# [Data lines]
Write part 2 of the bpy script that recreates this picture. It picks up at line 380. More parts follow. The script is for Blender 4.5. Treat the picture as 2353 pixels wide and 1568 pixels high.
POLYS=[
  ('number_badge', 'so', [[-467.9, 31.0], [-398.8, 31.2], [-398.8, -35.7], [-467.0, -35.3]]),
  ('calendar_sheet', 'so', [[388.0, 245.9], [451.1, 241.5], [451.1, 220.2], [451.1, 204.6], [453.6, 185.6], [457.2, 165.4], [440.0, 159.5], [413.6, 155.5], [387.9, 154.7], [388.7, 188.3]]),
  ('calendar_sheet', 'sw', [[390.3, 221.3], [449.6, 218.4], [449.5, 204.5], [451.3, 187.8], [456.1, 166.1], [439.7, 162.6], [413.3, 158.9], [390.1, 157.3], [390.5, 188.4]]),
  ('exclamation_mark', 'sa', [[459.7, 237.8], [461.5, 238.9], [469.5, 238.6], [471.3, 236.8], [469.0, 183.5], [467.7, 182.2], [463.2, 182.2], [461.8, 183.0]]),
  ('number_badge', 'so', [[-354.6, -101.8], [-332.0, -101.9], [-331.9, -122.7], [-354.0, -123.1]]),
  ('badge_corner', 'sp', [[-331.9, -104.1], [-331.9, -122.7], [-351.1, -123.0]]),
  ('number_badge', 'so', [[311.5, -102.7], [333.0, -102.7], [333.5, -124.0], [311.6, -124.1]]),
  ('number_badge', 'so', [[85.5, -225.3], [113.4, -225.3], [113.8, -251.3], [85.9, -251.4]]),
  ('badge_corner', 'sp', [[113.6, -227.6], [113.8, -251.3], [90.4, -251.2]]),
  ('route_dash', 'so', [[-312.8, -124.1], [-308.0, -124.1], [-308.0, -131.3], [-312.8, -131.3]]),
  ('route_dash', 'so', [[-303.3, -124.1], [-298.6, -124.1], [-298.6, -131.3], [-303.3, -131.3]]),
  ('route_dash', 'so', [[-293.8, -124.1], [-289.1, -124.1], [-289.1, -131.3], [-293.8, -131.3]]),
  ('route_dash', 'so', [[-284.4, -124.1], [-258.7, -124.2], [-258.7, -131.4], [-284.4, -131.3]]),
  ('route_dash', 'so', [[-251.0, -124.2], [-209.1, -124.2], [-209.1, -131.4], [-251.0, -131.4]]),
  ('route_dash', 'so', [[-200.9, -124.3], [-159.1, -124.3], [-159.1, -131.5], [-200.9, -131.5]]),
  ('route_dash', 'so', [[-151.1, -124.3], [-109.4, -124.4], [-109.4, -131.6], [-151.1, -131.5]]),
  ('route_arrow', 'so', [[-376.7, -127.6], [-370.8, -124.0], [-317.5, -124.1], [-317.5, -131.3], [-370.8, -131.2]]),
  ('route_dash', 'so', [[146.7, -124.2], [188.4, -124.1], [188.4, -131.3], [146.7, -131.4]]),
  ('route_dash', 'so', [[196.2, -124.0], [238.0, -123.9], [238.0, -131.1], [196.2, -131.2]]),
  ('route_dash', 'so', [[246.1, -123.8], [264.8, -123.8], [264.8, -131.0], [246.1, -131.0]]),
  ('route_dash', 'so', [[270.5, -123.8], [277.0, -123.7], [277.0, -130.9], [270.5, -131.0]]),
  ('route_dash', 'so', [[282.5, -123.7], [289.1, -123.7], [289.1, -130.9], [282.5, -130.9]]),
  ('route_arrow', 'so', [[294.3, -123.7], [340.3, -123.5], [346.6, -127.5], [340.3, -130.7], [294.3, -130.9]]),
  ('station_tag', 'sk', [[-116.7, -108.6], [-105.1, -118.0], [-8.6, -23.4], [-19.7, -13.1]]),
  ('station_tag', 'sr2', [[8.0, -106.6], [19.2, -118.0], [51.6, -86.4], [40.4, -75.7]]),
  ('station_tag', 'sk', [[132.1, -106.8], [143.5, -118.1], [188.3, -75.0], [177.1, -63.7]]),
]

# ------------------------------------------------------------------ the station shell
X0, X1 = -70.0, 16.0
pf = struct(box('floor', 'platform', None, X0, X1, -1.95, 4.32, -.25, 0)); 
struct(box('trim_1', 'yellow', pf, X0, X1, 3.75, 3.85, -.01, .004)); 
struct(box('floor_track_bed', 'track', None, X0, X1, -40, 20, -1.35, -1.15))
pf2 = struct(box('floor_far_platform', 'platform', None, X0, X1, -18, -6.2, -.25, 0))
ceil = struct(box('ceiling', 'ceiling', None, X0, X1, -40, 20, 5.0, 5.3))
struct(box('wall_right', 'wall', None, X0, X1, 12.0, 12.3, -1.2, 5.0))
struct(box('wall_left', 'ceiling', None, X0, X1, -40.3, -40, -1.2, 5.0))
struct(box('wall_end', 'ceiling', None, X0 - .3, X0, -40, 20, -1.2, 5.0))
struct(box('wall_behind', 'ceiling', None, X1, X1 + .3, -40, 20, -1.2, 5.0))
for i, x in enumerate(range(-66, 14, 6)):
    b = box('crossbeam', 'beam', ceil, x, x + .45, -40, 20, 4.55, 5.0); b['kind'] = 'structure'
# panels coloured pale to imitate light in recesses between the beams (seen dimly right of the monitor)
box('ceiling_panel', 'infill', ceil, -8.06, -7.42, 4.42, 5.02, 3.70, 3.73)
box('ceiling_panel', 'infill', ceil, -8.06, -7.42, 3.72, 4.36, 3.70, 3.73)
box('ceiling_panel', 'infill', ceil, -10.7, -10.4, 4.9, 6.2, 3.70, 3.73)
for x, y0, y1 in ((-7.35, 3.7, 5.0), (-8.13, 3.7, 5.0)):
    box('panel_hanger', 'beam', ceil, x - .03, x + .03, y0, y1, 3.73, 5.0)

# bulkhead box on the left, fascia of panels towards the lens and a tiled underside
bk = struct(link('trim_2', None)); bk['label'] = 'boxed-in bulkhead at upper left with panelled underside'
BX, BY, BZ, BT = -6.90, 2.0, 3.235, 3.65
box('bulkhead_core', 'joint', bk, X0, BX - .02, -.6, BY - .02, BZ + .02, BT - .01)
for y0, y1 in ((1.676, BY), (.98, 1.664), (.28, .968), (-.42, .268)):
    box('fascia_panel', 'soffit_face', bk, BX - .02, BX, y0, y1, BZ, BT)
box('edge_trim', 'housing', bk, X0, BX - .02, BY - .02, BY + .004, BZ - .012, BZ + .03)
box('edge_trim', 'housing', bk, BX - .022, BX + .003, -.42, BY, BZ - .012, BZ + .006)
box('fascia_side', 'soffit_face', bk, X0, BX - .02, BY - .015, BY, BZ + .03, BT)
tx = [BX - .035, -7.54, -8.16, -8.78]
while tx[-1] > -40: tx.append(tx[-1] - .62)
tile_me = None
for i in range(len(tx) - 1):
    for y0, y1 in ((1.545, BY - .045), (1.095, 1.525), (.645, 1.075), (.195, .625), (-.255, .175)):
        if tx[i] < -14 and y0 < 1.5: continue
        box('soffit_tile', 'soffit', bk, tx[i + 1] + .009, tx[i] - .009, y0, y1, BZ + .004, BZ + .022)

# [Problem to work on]
The lines to reproduce run from the one that contains "box('edge_trim', 'housing', bk, X0, BX" through the last line above; copy them exactly.

# [Response to this exercise]
box('edge_trim', 'housing', bk, X0, BX - .02, BY - .02, BY + .004, BZ - .012, BZ + .03)
box('edge_trim', 'housing', bk, BX - .022, BX + .003, -.42, BY, BZ - .012, BZ + .006)
box('fascia_side', 'soffit_face', bk, X0, BX - .02, BY - .015, BY, BZ + .03, BT)
tx = [BX - .035, -7.54, -8.16, -8.78]
while tx[-1] > -40: tx.append(tx[-1] - .62)
tile_me = None
for i in range(len(tx) - 1):
    for y0, y1 in ((1.545, BY - .045), (1.095, 1.525), (.645, 1.075), (.195, .625), (-.255, .175)):
        if tx[i] < -14 and y0 < 1.5: continue
        box('soffit_tile', 'soffit', bk, tx[i + 1] + .009, tx[i] - .009, y0, y1, BZ + .004, BZ + .022)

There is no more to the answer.